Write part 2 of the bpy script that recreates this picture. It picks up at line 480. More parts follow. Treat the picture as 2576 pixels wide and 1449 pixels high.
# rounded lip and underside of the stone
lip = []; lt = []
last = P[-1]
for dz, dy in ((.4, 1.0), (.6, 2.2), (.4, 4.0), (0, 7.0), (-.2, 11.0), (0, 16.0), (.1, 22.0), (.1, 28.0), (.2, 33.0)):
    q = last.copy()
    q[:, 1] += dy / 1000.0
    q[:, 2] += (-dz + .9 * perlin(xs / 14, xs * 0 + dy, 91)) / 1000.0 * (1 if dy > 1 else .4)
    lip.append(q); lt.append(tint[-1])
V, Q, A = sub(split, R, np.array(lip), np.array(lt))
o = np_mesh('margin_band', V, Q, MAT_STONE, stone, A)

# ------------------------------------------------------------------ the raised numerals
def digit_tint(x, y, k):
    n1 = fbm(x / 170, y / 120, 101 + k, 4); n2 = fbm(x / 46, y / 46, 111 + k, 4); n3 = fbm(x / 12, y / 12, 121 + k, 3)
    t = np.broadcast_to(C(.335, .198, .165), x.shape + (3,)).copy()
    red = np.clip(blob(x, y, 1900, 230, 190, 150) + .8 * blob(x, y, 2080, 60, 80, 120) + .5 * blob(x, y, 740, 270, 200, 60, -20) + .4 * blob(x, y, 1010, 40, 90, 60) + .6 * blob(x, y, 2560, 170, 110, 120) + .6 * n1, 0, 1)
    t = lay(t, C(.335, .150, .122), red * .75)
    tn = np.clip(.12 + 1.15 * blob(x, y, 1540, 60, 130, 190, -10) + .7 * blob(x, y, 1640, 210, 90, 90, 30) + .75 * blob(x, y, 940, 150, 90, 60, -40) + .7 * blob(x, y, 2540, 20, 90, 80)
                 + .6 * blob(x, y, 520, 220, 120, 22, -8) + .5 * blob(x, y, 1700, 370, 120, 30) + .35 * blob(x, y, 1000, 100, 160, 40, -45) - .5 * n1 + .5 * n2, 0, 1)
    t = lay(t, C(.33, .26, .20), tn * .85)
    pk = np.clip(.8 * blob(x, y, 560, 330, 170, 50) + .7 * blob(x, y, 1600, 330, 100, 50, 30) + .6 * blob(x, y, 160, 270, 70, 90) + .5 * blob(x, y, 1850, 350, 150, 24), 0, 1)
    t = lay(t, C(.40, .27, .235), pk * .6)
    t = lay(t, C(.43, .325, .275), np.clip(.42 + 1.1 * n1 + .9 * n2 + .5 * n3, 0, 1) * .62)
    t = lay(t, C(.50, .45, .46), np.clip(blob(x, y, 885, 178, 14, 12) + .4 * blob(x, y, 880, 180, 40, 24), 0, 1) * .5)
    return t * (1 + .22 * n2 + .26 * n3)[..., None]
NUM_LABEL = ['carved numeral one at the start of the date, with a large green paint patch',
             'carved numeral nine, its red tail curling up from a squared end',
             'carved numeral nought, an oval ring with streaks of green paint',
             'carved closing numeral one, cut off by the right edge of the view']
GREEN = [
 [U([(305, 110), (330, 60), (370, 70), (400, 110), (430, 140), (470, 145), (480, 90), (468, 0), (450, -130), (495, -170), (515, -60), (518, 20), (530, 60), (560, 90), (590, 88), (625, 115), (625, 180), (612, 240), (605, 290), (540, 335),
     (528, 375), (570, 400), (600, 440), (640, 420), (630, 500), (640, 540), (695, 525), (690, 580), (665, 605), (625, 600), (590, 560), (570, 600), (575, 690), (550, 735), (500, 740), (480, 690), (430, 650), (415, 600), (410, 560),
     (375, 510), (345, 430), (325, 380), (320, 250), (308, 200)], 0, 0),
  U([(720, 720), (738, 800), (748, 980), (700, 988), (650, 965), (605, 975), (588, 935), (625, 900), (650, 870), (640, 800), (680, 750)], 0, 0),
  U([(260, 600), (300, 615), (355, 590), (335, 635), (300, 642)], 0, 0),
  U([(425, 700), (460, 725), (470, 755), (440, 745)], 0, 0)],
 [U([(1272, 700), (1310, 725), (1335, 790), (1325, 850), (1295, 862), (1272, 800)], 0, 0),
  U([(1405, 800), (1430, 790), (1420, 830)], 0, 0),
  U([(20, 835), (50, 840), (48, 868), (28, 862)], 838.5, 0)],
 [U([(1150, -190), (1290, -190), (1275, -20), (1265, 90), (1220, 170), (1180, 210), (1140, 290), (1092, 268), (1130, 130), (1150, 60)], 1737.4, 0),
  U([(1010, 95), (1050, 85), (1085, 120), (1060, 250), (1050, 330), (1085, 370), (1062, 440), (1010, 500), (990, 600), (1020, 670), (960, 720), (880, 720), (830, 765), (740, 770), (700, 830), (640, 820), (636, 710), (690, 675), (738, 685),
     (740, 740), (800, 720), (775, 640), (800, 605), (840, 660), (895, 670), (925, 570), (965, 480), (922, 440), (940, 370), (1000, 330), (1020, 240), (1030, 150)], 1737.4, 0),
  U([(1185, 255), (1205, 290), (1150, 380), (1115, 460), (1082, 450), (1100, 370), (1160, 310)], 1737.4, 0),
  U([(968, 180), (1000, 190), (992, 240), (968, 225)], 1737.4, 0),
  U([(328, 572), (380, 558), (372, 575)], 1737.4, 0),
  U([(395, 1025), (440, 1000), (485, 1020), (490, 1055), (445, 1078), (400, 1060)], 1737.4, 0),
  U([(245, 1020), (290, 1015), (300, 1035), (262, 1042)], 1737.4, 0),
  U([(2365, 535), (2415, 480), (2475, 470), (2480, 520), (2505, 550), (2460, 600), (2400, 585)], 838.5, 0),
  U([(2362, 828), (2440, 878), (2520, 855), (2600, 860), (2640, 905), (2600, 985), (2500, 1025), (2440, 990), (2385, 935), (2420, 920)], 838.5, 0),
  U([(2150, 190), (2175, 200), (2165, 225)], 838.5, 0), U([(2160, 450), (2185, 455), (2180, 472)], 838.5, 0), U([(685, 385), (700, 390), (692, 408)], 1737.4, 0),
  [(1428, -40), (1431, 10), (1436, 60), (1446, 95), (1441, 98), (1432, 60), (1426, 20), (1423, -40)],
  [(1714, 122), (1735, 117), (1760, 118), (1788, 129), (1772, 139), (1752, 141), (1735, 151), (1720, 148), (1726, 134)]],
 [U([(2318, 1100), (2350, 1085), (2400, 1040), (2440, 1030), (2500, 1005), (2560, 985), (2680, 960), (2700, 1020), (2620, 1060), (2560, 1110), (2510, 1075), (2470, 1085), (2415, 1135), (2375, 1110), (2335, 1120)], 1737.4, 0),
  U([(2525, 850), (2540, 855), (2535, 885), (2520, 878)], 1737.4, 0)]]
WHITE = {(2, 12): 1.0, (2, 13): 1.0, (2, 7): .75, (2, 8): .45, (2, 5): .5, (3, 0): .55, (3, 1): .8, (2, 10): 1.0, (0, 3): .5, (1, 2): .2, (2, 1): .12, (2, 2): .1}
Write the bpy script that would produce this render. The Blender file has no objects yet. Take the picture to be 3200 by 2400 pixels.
^^^^^^^^^^^^^^^^
- [What is asked] Quote exactly the lines running from the start of the listing above through the line where "o = np_mesh('margin_band', V, Q, MAT_STONE, stone, A)" is found, and output no other lines.

- [The reply]
Write part 2 of the bpy script that recreates this picture. It picks up at line 480. More parts follow. Treat the picture as 2576 pixels wide and 1449 pixels high.
# rounded lip and underside of the stone
lip = []; lt = []
last = P[-1]
for dz, dy in ((.4, 1.0), (.6, 2.2), (.4, 4.0), (0, 7.0), (-.2, 11.0), (0, 16.0), (.1, 22.0), (.1, 28.0), (.2, 33.0)):
    q = last.copy()
    q[:, 1] += dy / 1000.0
    q[:, 2] += (-dz + .9 * perlin(xs / 14, xs * 0 + dy, 91)) / 1000.0 * (1 if dy > 1 else .4)
    lip.append(q); lt.append(tint[-1])
V, Q, A = sub(split, R, np.array(lip), np.array(lt))
o = np_mesh('margin_band', V, Q, MAT_STONE, stone, A)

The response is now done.